No matter what form the ballot takes, single amendment or IRV on the various models, do we need to let people know that NOT deciding, or choosing NO amendment, is tantamount to asking ToE to move off board?
I will try to phrase the presentation of the amendment to make it clear that if people want a forum for discussing sensitive issues, then it is in their interest to have a mechanism for keeping people out of that forum who have proved they can't be trusted in that kind of environment.
Even if ToE as it exists now, that is, the posters in that community, moved off board, that wouldn't eliminate the existence of an age restricted forum on this board, and that would still need the kind of protection we are trying to set up.
Voronwe, did you suggest that seriously, are were you trying to force some kind of realization upon people?
Now I beg your attention on a different matter.
Wilma has given some clarification on her proposal for the ballot.
I think it does represent an intermediary stage between straight anonymous voting and straight email objections that we haven't yet seen.
This is what I understood her to be proposing:
All people who object would send emails to the Rangers explaining their objections.
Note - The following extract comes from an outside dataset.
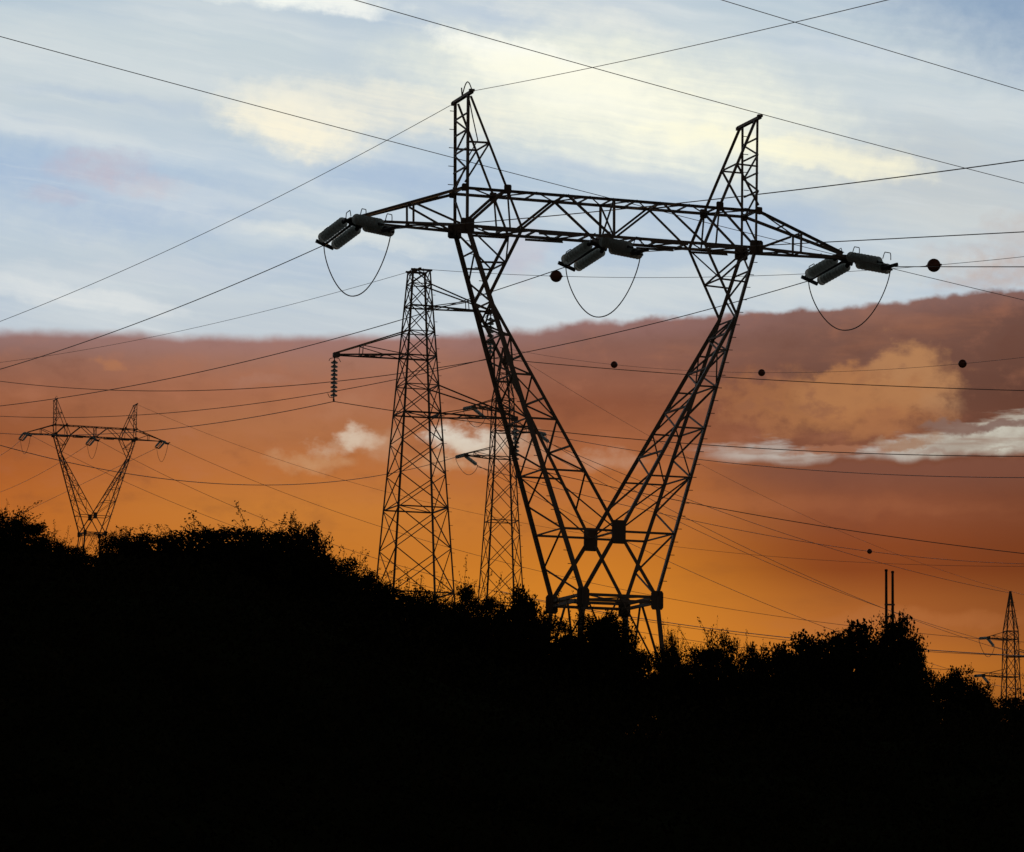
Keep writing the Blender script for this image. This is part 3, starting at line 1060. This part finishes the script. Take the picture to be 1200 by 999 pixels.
s3, s5 = {}, {}
TO5 = (d35 + Vector((0, 0, -.28))).normalized()
TO3 = (-d35 + Vector((0, 0, -.10))).normalized()
FROM3 = Vector((-.30, -.93, -.2)).normalized()
PAST5 = Vector((.45, .85, -.35)).normalized()
for k in ('upper left', 'right', 'lower left'):
    a = single_string('insulator string nearer the viewer on the %s arm of the half-hidden pylon' % k, tips3[k], FROM3 if k != 'right' else Vector((.33, -.92, -.2)), 'insulator strings of the slim half-hidden pylon')
    b = single_string('insulator string pointing away on the %s arm of the half-hidden pylon' % k, tips3[k], TO5, 'insulator strings of the slim half-hidden pylon')
    s3[k] = (a, b)
    jumper('small slack cable loop at the %s arm of the slim half-hidden pylon' % k, a, b, .55, .014, 'jumper loops on the slim half-hidden pylon')
    a = single_string('insulator string pointing left from the %s arm of the pointed pylon' % k, tips5[k], TO3, 'insulator strings of the pylon at the right edge')
    b = single_string('insulator string pointing away from the %s arm of the pointed pylon' % k, tips5[k], PAST5, 'insulator strings of the pylon at the right edge')
    s5[k] = (a, b)
    jumper('small slack cable loop at the %s arm of the pylon at the right edge' % k, a, b, .75, .018, 'jumper loops on the pylon at the right edge')

# twin poles above the right-hand trees
HY = 100.0
h1, h2 = P(1038.5, 669, HY), P(1046, 671, HY)
hg = ground_z(h1.x, HY)
pf = thing('pole_frame', 'two thin parallel poles joined by a crossbar, rising behind the right-hand trees', 'poles', (h1.x, HY, hg))
for q, hh in ((0, h1), (h2.x - h1.x, h2)):
    m = MB()
    m.tube([(q, 0, -.3), (q, 0, hh.z - hg)], [.062, .034], 10)
    m.lathe([(0, .042), (.05, .042), (.06, .02)], (q, 0, hh.z - hg - .02), (0, 0, 1), 10)
    m.build('pole', WOOD, pf)
for yy in (709, 723, 745):
    m = MB()
    m.bar((-.05, -.05, P(1042, yy, HY).z - hg), (h2.x - h1.x + .05, -.05, P(1042, yy, HY).z - hg), .03, .045)
    m.build('crossbar', STEEL, pf)

# ------------------------------------------------------------------ wires
WIRES = {}
RES = []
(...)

The Rangers would post a 'sanitized' version of the objection in the forum (that is, just characterize it very generally). At the end of the objection period, the forum would have a poll vote recording the number of ToE members who do not want the petitioner in the forum,
based on the objections reported by the Ranger.
My understanding of the rationale behind this proposal is that it would not leave Rangers in charge of assessing the validity of the objections, but would leave that to the ToE membership. The practical difference I see is that it gives the forum an idea of what the objections are without being actual statements against the person. I'm not sure how significant a difference that is.
The sticking point for me in what Wilma proposed is that I don't like the idea of Rangers forwarding invalid objections. So using Wilma's examples, I would prefer they forward the hate mail objection (citing internet harrassment), but would not forward the intuitive feeling objection unless the objecting member cited the reason for the intuitive bad feeling. And 'because of my Tarot reading this morning' would not be legitimate, but 'because of the angry way I've seen him speak to other posters' would be.
The way I see this differing from Estel's plan is that everyone formally objecting submits a reason and then the forum votes as a body on whether to back the objections (this is the group dynamic that I personally would very much like to avoid because I think it leaves a bad taste in everyone's mouth who isn't part of the group doing the rejecting and accepting). Essentially we'd be deciding to allow people to 'object' who have no objection of their own. With Estel's plan, presumably the people who vote in the poll have reasons of their own for objecting, they just don't have to state them? We'd also have to determine a threshold or series of thresholds with variations, as with Estel's compromise proposal.
Does this seem to people like a legitimately different enough option that I should work on incorporating into the ballot?